(Records with scene code)
● ● ● ● ● ● ●

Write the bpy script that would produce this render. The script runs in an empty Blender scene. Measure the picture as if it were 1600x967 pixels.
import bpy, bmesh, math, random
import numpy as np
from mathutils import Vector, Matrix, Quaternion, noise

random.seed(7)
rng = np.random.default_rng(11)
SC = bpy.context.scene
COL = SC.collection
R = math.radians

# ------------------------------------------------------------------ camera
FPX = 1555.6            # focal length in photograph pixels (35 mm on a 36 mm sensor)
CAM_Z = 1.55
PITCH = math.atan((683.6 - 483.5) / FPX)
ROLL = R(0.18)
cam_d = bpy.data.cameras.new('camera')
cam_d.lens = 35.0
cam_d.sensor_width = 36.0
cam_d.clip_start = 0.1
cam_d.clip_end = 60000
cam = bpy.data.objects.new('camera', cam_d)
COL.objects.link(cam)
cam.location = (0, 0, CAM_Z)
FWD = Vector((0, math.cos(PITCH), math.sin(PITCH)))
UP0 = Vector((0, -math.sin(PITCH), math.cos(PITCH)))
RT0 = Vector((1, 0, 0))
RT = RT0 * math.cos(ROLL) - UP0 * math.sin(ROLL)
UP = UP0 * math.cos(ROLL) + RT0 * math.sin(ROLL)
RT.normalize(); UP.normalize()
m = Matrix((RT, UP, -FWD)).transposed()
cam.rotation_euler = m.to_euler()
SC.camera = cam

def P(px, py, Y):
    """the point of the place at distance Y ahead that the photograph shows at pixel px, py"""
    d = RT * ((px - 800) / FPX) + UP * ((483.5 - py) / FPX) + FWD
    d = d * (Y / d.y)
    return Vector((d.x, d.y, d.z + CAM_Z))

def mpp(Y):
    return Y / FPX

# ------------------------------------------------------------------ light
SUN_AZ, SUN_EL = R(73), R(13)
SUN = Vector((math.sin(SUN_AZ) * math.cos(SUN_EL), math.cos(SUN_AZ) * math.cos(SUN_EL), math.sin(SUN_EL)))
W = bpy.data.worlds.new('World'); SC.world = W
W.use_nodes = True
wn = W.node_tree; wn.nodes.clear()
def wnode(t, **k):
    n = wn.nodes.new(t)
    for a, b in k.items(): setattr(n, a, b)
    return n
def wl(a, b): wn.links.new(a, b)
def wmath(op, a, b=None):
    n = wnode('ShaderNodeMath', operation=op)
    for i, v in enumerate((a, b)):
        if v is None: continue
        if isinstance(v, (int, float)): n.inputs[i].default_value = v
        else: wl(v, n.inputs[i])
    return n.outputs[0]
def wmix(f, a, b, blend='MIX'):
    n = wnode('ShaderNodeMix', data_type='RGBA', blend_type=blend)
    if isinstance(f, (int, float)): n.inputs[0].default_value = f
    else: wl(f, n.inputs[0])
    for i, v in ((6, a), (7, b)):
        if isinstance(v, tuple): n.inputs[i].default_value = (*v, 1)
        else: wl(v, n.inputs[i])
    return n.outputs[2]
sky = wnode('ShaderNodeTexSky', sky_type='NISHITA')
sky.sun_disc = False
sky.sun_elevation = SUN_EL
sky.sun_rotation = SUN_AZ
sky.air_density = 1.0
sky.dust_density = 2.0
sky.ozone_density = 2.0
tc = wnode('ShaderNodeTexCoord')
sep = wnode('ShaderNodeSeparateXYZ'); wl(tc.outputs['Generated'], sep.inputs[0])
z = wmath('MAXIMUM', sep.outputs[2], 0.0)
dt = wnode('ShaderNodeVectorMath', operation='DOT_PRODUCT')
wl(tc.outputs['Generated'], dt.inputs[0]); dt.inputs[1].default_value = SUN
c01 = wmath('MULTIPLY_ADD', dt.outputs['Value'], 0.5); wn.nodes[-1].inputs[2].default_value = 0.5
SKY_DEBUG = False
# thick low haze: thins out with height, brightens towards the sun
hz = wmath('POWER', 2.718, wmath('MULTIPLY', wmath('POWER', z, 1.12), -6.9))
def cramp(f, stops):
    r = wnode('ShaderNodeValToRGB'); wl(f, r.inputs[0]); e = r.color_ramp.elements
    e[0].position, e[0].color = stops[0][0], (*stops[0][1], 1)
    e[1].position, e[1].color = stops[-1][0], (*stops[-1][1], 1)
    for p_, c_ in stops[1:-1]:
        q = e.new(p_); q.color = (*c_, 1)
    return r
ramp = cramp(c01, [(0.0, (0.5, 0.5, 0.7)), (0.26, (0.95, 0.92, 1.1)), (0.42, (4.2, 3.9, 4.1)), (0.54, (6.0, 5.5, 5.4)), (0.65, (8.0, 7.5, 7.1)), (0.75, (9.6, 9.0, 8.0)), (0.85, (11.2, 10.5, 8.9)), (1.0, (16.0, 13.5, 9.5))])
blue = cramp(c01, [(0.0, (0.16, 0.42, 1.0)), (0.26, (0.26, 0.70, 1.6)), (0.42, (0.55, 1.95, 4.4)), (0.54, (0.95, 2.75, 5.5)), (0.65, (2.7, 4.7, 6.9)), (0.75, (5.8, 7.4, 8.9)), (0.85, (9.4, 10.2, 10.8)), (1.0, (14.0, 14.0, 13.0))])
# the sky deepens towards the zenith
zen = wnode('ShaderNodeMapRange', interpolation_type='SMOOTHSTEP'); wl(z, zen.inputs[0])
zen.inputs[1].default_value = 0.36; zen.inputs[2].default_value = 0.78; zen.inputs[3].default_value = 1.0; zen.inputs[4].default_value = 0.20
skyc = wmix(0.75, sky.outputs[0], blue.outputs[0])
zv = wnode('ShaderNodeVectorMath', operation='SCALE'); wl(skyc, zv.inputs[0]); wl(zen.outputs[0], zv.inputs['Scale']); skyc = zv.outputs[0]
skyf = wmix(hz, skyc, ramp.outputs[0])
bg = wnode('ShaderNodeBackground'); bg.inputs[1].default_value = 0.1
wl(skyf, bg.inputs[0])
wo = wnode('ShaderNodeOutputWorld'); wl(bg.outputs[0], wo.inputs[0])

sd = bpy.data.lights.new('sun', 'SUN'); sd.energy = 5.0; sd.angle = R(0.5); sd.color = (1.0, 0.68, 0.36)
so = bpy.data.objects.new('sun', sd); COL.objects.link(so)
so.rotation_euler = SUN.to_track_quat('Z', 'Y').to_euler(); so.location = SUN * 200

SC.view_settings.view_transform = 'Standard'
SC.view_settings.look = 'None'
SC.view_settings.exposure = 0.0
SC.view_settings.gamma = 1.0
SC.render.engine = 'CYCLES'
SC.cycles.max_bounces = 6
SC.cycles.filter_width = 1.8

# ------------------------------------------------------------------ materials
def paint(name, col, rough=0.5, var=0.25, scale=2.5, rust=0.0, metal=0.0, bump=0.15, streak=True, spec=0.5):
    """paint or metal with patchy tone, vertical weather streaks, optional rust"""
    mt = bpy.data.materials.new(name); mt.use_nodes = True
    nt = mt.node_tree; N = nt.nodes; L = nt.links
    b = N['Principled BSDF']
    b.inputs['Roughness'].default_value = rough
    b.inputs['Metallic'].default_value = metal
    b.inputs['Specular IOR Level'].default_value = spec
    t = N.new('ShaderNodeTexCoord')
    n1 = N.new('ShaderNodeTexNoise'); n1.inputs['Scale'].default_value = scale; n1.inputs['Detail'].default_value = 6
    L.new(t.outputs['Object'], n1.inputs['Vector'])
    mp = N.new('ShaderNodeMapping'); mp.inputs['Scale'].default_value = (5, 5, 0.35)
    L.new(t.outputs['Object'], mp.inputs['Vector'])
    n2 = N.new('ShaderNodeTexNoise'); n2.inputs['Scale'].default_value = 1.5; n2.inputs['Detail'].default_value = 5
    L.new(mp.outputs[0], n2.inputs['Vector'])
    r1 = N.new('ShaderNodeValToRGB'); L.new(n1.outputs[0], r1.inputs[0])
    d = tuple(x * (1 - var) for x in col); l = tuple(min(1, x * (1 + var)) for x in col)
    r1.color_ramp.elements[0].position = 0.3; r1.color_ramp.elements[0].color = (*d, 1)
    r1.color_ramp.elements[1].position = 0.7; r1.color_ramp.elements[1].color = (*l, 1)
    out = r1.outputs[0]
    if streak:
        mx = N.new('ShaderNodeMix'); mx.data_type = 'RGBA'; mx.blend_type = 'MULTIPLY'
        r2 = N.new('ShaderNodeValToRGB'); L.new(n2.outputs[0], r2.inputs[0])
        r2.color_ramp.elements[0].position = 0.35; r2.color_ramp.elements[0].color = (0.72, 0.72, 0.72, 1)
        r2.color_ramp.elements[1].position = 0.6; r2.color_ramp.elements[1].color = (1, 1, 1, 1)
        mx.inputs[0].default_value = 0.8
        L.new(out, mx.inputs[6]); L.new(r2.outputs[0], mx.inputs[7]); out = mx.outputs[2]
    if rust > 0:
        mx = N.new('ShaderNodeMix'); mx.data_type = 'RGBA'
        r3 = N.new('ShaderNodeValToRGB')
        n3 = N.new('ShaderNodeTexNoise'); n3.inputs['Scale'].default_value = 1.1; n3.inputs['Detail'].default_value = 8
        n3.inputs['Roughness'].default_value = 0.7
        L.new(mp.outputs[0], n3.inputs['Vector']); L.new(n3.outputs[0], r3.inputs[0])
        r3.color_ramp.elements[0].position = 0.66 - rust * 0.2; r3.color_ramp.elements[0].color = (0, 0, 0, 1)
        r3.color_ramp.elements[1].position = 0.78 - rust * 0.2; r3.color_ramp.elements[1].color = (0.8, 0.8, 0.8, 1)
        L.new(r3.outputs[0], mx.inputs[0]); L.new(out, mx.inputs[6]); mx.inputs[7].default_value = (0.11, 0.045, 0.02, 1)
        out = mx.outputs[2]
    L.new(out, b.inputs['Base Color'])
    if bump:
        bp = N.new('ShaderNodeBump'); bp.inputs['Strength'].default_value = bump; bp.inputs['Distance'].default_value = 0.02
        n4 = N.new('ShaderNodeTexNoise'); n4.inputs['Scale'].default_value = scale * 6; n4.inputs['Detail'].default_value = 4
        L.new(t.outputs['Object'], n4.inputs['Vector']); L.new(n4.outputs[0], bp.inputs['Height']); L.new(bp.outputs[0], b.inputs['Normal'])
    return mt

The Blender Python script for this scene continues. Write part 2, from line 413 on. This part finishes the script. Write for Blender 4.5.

● ● ● ● ● ● ●

Everything from the first line of the material through the line containing "SC.camera = cam" is to be printed exactly; lines after that are to be left out.

▸ Task answer
Write the bpy script that would produce this render. The script runs in an empty Blender scene. Measure the picture as if it were 1600x967 pixels.
import bpy, bmesh, math, random
import numpy as np
from mathutils import Vector, Matrix, Quaternion, noise

random.seed(7)
rng = np.random.default_rng(11)
SC = bpy.context.scene
COL = SC.collection
R = math.radians

# ------------------------------------------------------------------ camera
FPX = 1555.6            # focal length in photograph pixels (35 mm on a 36 mm sensor)
CAM_Z = 1.55
PITCH = math.atan((683.6 - 483.5) / FPX)
ROLL = R(0.18)
cam_d = bpy.data.cameras.new('camera')
cam_d.lens = 35.0
cam_d.sensor_width = 36.0
cam_d.clip_start = 0.1
cam_d.clip_end = 60000
cam = bpy.data.objects.new('camera', cam_d)
COL.objects.link(cam)
cam.location = (0, 0, CAM_Z)
FWD = Vector((0, math.cos(PITCH), math.sin(PITCH)))
UP0 = Vector((0, -math.sin(PITCH), math.cos(PITCH)))
RT0 = Vector((1, 0, 0))
RT = RT0 * math.cos(ROLL) - UP0 * math.sin(ROLL)
UP = UP0 * math.cos(ROLL) + RT0 * math.sin(ROLL)
RT.normalize(); UP.normalize()
m = Matrix((RT, UP, -FWD)).transposed()
cam.rotation_euler = m.to_euler()
SC.camera = cam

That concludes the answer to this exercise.